Adapun orang gila dalam hal ini dikiaskan kepada anak kecil, karena dia sehukum dengannya. 

Ketiga, dalam Muwaththa'nya (1:251) Imam Malik RH meriwayatkan dari Umar RA, dia berkata: 

 اِتَّجِرُوْا فِى اَمْوَالِ الْيَتَامَى ٬ لاَ تَأْ كُلْهَا الصَّدَقَةً٠ 

Artinya: "Perdagangkanlah harta anak-anak yatim, niscaya ia tidak termakan oleh zakat." 

Sedang Imam asy-Syafi'i dalam al-Ummnya (2:23-24) juga meriwa-yatkan dari Umar, bahwa dia berkata kepada seseorang:

 اِنَّ عِنْدَ نَا مَالُ يَتِيْمٍ قَدْ اَسْرَعَتْ بِهِ الزَّكَاةُ٠ 

Artinya: 

"Sesungguhnya pada kita ada harta anak yatim yang cepat benar habis oleh zakat." 

Kesimpulan dari kedua atsar ini pun sama dengan kesimpulan dari kedua hadits tersebut di atas, bahkan ini didukung pula oleh apa yang telah diriwayatkan oleh Malik dari Abdur Rahman al-Qasim, dari ayahnya, dia berkata:

 كََانَتْ عَائِشَةُ تَلِيْنِىْ وَاَخًالِىْ يَتِيْمَيْنِ فِى حِجْرِهَا٬ فَكََانَتْ تُخْرِجُ مِنْ اَمْوَالِنَا الزَّكَاةُ٠ 

Artinya: " 'A isya h pernah menjadi waliku bersama seorang saudaraku sebagai dua anak yatim dalam asuhannya. Dia mengeluarkan zakat dari harta kami." (Az-Zarqani 'alal Muwaththa': 2/325) 

Keempat, Qiyas kepada Zakat Fitrah, karena ijma' menetapkan wajibnya Zakat Fitrah atas anak-anak kecil dan orang-orang gila. Jadi, sebagaimana kekanakan dan penyakit gila tidak menghalangi wajibnya Zakat fitrah dari badan anak kecil dan orang gila, maka patut pula bila hal itu tidak menjadi penghalang bagi zakat harta masing-masing , manakala telah terpenuhi padanya syarat-syarat wajibnya zakat. 

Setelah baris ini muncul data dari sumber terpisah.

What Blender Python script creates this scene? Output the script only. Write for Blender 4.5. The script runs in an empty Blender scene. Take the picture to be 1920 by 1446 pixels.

Kelima, tujuan zakat adalah untuk menutupi kebutuhan para fakir dan membersihkan harta, dengan mengambil sebagian dari harta itu yang menjadi hak orang-orang yang patut menerimanya, tanpa memandang sifat pemiliknya, asal dia seorang muslim yang tunduk kepada peraturan Islam secara umum. Dengan demikian, kaitan zakat ialah dengan harta anak kecil maupun orang gila itu, bukan dengan orangnya, apalagi bila diingat bahwa harta mereka bisa saja berkenaan dengan hutang. Jadi, zakat pun sama dengan hutang, dengan alasan, masing-masing merupakan kewajiban yang berkenaan dengan harta. 

Keenam, zakat bukanlah ibadat badaniyah semata-mata sehingga harus diterapkan padanya syarat-syarat taklif, atau kewajibannya terpe-ngaruh dengan kurangnya kepatutan si mukallaf, tetapi merupakan ibadat yang lebih cenderung kepada soal harta, di samping merupakan pemelihara bagi salah satu segi keseimbangan ekonomi, dan evaluasi menyeluruh bagi kecukupan. Oleh sebab itu semua pemilik harta harus sama ketundukannya kepada peraturan ini.